Wie dem auch sei. Das Album birgt eine faszinierende musikdramatische Wucht und einen packenden Drive, was man Vertretern des Originalklangbewegung nicht zugetraut hätte. Der frankophile, in Frankreich aufgewachsene Norweger Martin Wåhlberg, der seine musikalische Ausbildung u.a. in Rouen absolvierte, hat mit dem 2018 gegründeten, in Trondheim ansässigen erstklassigen Orkester Nord eine hoch interessante Neuaufnahme von „Die Zauberflöte“ vorgelegt. Vor allem die instrumentale Seite begeistert nicht nur wegen ihres audiophilen Glanzes vorbehaltslos. Dabei bildet die aufgrund der spezifischen Zusammensetzung des Orchesters ein wenig andere klangliche Priorisierung eine hörenswerte Alternative und auch die (flott) gewählten Tempi, die teils harschen Akzente und die verflochtenere Interaktion von Theater und Musik überzeugen.

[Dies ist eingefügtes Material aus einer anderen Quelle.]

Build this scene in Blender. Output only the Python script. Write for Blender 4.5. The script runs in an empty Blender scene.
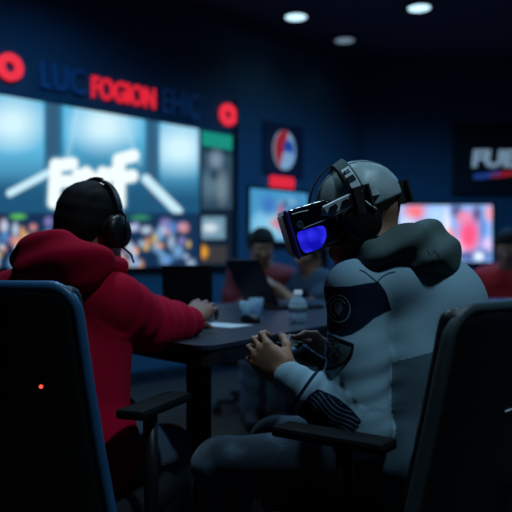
import bpy, bmesh, math, random
import numpy as np
from mathutils import Vector, Matrix
from mathutils.bvhtree import BVHTree
random.seed(7); rng = np.random.RandomState(11)
SC = bpy.context.scene; COL = SC.collection
PI = math.pi

# ------------------------------------------------------------------ camera
CH = 1.0                                    # camera height
cam_d = bpy.data.cameras.new('camera'); cam = bpy.data.objects.new('camera', cam_d); COL.objects.link(cam)
cam.location = (0, 0, CH); cam.rotation_euler = (PI/2, 0, 0)
cam_d.lens = 50; cam_d.sensor_width = 36; cam_d.shift_y = 6/512
cam_d.clip_start = .05
cam_d.dof.use_dof = True; cam_d.dof.focus_distance = 1.66; cam_d.dof.aperture_fstop = 2.3
SC.camera = cam
# ------------------------------------------------------------------ world
w = bpy.data.worlds.new('world'); SC.world = w; w.use_nodes = True
w.node_tree.nodes['Background'].inputs[0].default_value = (.004, .010, .025, 1)
w.node_tree.nodes['Background'].inputs[1].default_value = 1.0
SC.view_settings.view_transform = 'Standard'; SC.view_settings.look = 'None'
SC.view_settings.exposure = 0.0; SC.view_settings.gamma = 1; SC.view_settings.use_curve_mapping = False
CEIL = 3.24
COOL, BLUE = (.52, .82, 1.0), (.10, .44, 1.0)
AMBIENT = [  # room downlights and added blue wall washes: x, y, power, cone (deg), colour
    (.363, 6.46, 3, 70, COOL), (1.43, 6.23, 3, 70, COOL), (.89, 7.14, 1.0, 70, COOL),
    (-.45, 2.45, 55, 75, COOL), (.84, .95, 98, 56, COOL), (1.2, 4.2, 30, 70, COOL), (-.1, 3.6, 30, 75, COOL),
    (-.9, 4.3, 60, 85, BLUE), (1.5, 5.65, 190, 85, BLUE), (2.8, 5.0, 90, 85, BLUE)]  # BLUE entries are unseen lamps added to brighten the walls
SCREEN_GAIN = 1.0

# ------------------------------------------------------------------ basic helpers
def P(px, py, D):                           # the point seen at pixel (px,py) at depth D
    return np.array([(px-256)/711.0*D, D, CH-(py-262)/711.0*D])
def s2l(c):
    c = np.asarray(c, dtype=float)/255.0
    return np.where(c <= .04045, c/12.92, ((c+.055)/1.055)**2.4)
def unit(v): v = np.asarray(v, float); return v/np.linalg.norm(v)
def tag(o, label=None, cat=None, group=None, kind=None):
    if label: o['label'] = label
    if cat: o['category'] = cat
    if group: o['group'] = group
    if kind: o['kind'] = kind
    return o
def empty(name, loc=(0, 0, 0), rz=0, label=None, cat=None, group=None):
    o = bpy.data.objects.new(name, None); COL.objects.link(o); o.empty_display_size = .1
    o.location = loc; o.rotation_euler = (0, 0, rz)
    return tag(o, label, cat, group)
def link(name, me, parent=None, world=False):
    o = bpy.data.objects.new(name, me); COL.objects.link(o)
    if parent is not None:
        o.parent = parent
        if world:
            L = Matrix.Translation(parent.location) @ Matrix.Rotation(parent.rotation_euler[2], 4, 'Z')
            o.matrix_parent_inverse = L.inverted()
    return o
def copy_tree(o, parent=None):
    c = o.copy(); COL.objects.link(c); c.parent = parent
    for ch in list(o.children): copy_tree(ch, c)
    return c

# ------------------------------------------------------------------ materials
def mat(name, col, rough=.6, metal=0, bump=0, bscale=60, coat=0, emit=None, es=0, trans=0, var=.12, ior=1.45, sheen=0, stretch=(1, 1, 1), spec=.5):
    m = bpy.data.materials.new(name); m.use_nodes = True
    nt = m.node_tree; b = nt.nodes['Principled BSDF']
    b.inputs['Base Color'].default_value = (*col, 1); b.inputs['Roughness'].default_value = rough
    b.inputs['Metallic'].default_value = metal; b.inputs['Coat Weight'].default_value = coat
    b.inputs['Coat Roughness'].default_value = .08
    b.inputs['Transmission Weight'].default_value = trans; b.inputs['IOR'].default_value = ior
    b.inputs['Sheen Weight'].default_value = sheen; b.inputs['Specular IOR Level'].default_value = spec
    if emit is not None:
        b.inputs['Emission Color'].default_value = (*emit, 1); b.inputs['Emission Strength'].default_value = es
    tc = nt.nodes.new('ShaderNodeTexCoord'); mp = nt.nodes.new('ShaderNodeMapping')
    mp.inputs['Scale'].default_value = stretch
    nt.links.new(tc.outputs['Object'], mp.inputs[0])
    nz = nt.nodes.new('ShaderNodeTexNoise'); nz.inputs['Scale'].default_value = bscale; nz.inputs['Detail'].default_value = 4
    nt.links.new(mp.outputs[0], nz.inputs['Vector'])
    if var and trans == 0:
        mx = nt.nodes.new('ShaderNodeMix'); mx.data_type = 'RGBA'
        mx.inputs['A'].default_value = (*[c*(1-var) for c in col], 1); mx.inputs['B'].default_value = (*[min(1, c*(1+var)) for c in col], 1)
        nt.links.new(nz.outputs['Fac'], mx.inputs['Factor']); nt.links.new(mx.outputs['Result'], b.inputs['Base Color'])
    if bump:
        bp = nt.nodes.new('ShaderNodeBump'); bp.inputs['Strength'].default_value = bump; bp.inputs['Distance'].default_value = .004
        nt.links.new(nz.outputs['Fac'], bp.inputs['Height']); nt.links.new(bp.outputs[0], b.inputs['Normal'])
    return m
M = {}
M['wall'] = mat('wall_paint', (.026, .100, .170), .75, bump=.15, bscale=8)
M['wallpanel'] = mat('wall_panel', (.008, .022, .06), .6, bscale=6)
M['ceil'] = mat('ceiling_paint', (.03, .045, .10), .85, bscale=5)
M['floor'] = mat('floor_carpet', (.034, .026, .020), .9, bump=.5, bscale=180)
M['trim'] = mat('trim_paint', (.01, .016, .03), .5)
M['black'] = mat('black_plastic', (.008, .009, .012), .38, bscale=90)
M['matte'] = mat('matte_black', (.010, .010, .013), .7, bump=.2, bscale=300)
M['leather'] = mat('black_leatherette', (.007, .008, .011), .42, bump=.35, bscale=160)
M['arm'] = mat('armrest_foam', (.005, .006, .008), .75, spec=.2)
M['slate'] = mat('slate_piping', (.045, .065, .075), .5)
M['piping'] = mat('blue_piping', (.03, .12, .26), .38)
M['mesh'] = mat('chair_fabric', (.008, .009, .012), .8, bump=.5, bscale=400)
M['metal'] = mat('dark_metal', (.05, .055, .065), .35, metal=.9)
M['gloss'] = mat('gloss_black', (.004, .004, .010), .12, coat=1.0)
M['edge'] = mat('violet_edge', (.035, .030, .20), .25, coat=.6)
M['grey'] = mat('light_grey_plastic', (.66, .74, .80), .45)
M['cap'] = mat('grey_cap_cloth', (.30, .39, .42), .42, bump=.10, bscale=260, var=.22)
M['skin'] = mat('skin', (.40, .20, .13), .5, bump=.15, bscale=120, var=.1)
M['skindk'] = mat('skin_dark', (.30, .14, .10), .5, bump=.15, bscale=120, var=.1)
M['lip'] = mat('lips', (.30, .10, .08), .45)
M['hair'] = mat('black_hair', (.010, .009, .010), .75, spec=.2, bump=.2, bscale=350)
M['jeans'] = mat('blue_jeans', (.045, .085, .14), .85, bump=.5, bscale=260, sheen=.2)
M['jeansl'] = mat('grey_blue_jeans', (.035, .065, .10), .85, bump=.5, bscale=260, sheen=.2)
M['shoe'] = mat('shoe_rubber', (.03, .03, .035), .6)
M['red'] = mat('red_fleece', (.52, .002, .030), .9, bump=.12, bscale=200, var=.12, spec=.15)
M['redtee'] = mat('red_cotton', (.50, .012, .02), .85, bump=.3)
M['hood'] = mat('green_grey_jersey', (.068, .105, .108), .88, bump=.15, bscale=260)
M['navy'] = mat('navy_thread', (.005, .009, .028), .8, bump=.3)
M['thread'] = mat('pale_thread', (.30, .42, .47), .7)
M['threadd'] = mat('slate_thread', (.14, .21, .26), .7)
M['table'] = mat('table_laminate', (.030, .036, .055), .38, bump=.05, bscale=40)
M['tabledge'] = mat('table_edge', (.010, .011, .016), .55)
M['paper'] = mat('paper', (.75, .8, .85), .7, var=.03)
M['glass'] = mat('bottle_plastic', (.55, .78, .95), .2, trans=.45, ior=1.2)
M['lamp'] = mat('lamp_diffuser', (.8, .9, .95), .5, emit=(.55, .85, 1.0), es=1.6)
M['lampdim'] = mat('lamp_diffuser_dim', (.8, .9, .95), .5, emit=(.45, .65, .85), es=.30)
M['neon'] = mat('red_neon', (.5, .02, .03), .5, emit=(1.0, .030, .055), es=.85)
M['neond'] = mat('red_letter_light', (.5, .02, .03), .5, emit=(.95, .02, .045), es=.75)
M['ghost'] = mat('unlit_blue_letter', (.05, .18, .42), .5, var=.05)
M['white'] = mat('sign_white', (.6, .7, .8), .5, emit=(.42, .62, .78), es=.33)
M['signred'] = mat('sign_red', (.6, .02, .03), .5, emit=(.8, .03, .05), es=.28)
M['signblue'] = mat('sign_blue', (.05, .12, .5), .5, emit=(.03, .10, .45), es=.3)
M['signpanel'] = mat('sign_board', (.004, .006, .012), .5)
M['led'] = mat('red_led', (.8, .05, .03), .4, emit=(1, .10, .05), es=1.4)
M['visor'] = mat('blue_window', (.01, .01, .3), .15, coat=1, emit=(.010, .012, .75), es=.9)
M['purpletop'] = mat('desk_top_violet', (.11, .09, .16), .4)
M['shirtd'] = mat('dark_teal_shirt', (.03, .05, .08), .85, bump=.3)
M['shirtm'] = mat('maroon_shirt', (.20, .03, .04), .85, bump=.3)
M['eye'] = mat('eye_white', (.6, .6, .6), .3)

# visor window with printed darker figures
def visor_mat():
    m = M['visor']; nt = m.node_tree; b = nt.nodes['Principled BSDF']
    v = nt.nodes.new('ShaderNodeTexVoronoi'); v.inputs['Scale'].default_value = 38
    tc = nt.nodes.new('ShaderNodeTexCoord'); nt.links.new(tc.outputs['Object'], v.inputs['Vector'])
    r = nt.nodes.new('ShaderNodeValToRGB'); r.color_ramp.elements[0].position = .15; r.color_ramp.elements[1].position = .75
    r.color_ramp.elements[0].color = (.030, .030, .95, 1); r.color_ramp.elements[1].color = (.006, .004, .45, 1)
    nt.links.new(v.outputs['Distance'], r.inputs['Fac']); nt.links.new(r.outputs['Color'], b.inputs['Emission Color'])
visor_mat()

# jacket: pale cloth with navy blocks driven by a stored signed distance (dye pattern of the cloth)
def jacket_mat():
    m = mat('pale_blue_jersey', (.27, .42, .52), .85, spec=.15, var=.08, bump=.10, bscale=240)
    nt = m.node_tree; b = nt.nodes['Principled BSDF']
    src = b.inputs['Base Color'].links[0].from_socket
    def attr(n, col, lo, hi, src):
        a = nt.nodes.new('ShaderNodeAttribute'); a.attribute_name = n
        mr = nt.nodes.new('ShaderNodeMapRange'); mr.inputs['From Min'].default_value = lo; mr.inputs['From Max'].default_value = hi
        nt.links.new(a.outputs['Fac'], mr.inputs['Value'])
        mx = nt.nodes.new('ShaderNodeMix'); mx.data_type = 'RGBA'
        nt.links.new(mr.outputs[0], mx.inputs['Factor']); nt.links.new(src, mx.inputs['A']); mx.inputs['B'].default_value = (*col, 1)
        return mx.outputs['Result']
    s = attr('navy', (.006, .010, .030), -.0008, .0008, src)
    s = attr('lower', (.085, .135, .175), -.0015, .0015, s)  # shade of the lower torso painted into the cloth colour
    s = attr('line', (.34, .46, .52), -.0006, .0006, s)
    def A_(n): a = nt.nodes.new('ShaderNodeAttribute'); a.attribute_name = n; return a.outputs['Fac']
    def mt(op, a, b_=None, c_=None):
        n = nt.nodes.new('ShaderNodeMath'); n.operation = op
        for i_, v in enumerate((a, b_, c_)):
            if v is None: continue
            if isinstance(v, (int, float)): n.inputs[i_].default_value = v
            else: nt.links.new(v, n.inputs[i_])
        return n.outputs[0]
    wv = mt('MULTIPLY_ADD', mt('SINE', mt('MULTIPLY', A_('along'), 60.0)), .0055, A_('across'))
    fr = mt('ABSOLUTE', mt('SUBTRACT', mt('FRACT', mt('DIVIDE', wv, .0095)), .5))
    on = mt('MULTIPLY', mt('LESS_THAN', fr, .075), mt('GREATER_THAN', A_('block'), .0045))
    mx = nt.nodes.new('ShaderNodeMix'); mx.data_type = 'RGBA'; nt.links.new(on, mx.inputs['Factor']); nt.links.new(s, mx.inputs['A']); mx.inputs['B'].default_value = (.15, .22, .27, 1)
    nt.links.new(mx.outputs['Result'], b.inputs['Base Color'])
    return m
M['jacket'] = jacket_mat()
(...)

Problematischer ist die vokale Seite (vor allem die bereits erwähnte Besetzung der Pamina und der mir zu vibratolastige Sarastro) bzw. das gewollte Dulden der Akzente in den sehr langen gesprochenen Texten. Dabei hält die Besetzung auch positive Überraschungen bereit, wie etwa Manuel Walser als akustisch entzückenden Bilderbuch- Papageno, Pauline Texier als kräftig koloraturschleudernde Königin der Nacht oder Olivier Trommenschlager als bissigen Monostatos. Bastian Kohl als Sarastro, Angelo Pollak als Tamino, die drei Damen, Solveig Bergersen als Papagena, Kristoffer Emil Appel als erster und Filip Eshetu Steinland als zweiter Geharnischter, beide ungewöhnlich lyrisch,  bieten (gediegene) Hausmannskost. Die drei Knaben sind mit Felix Hofbauer, Ludwig Meier-Meitinger und Benedikt Eberl angemessen besetzt. 

Anmerkung: Mit „Die Zauberflöte“ wird die der französischen Opéra-comique gewidmete Aufnahmeserie Martin Wåhlbergs gemeinsam mit den Opern Andre Modeste Gretrys „Raoul Barbe Bleue“ sowie Egidio Romualdo Dunis Oper „Le Peintre amoureux de son modèle“ abgeschlossen.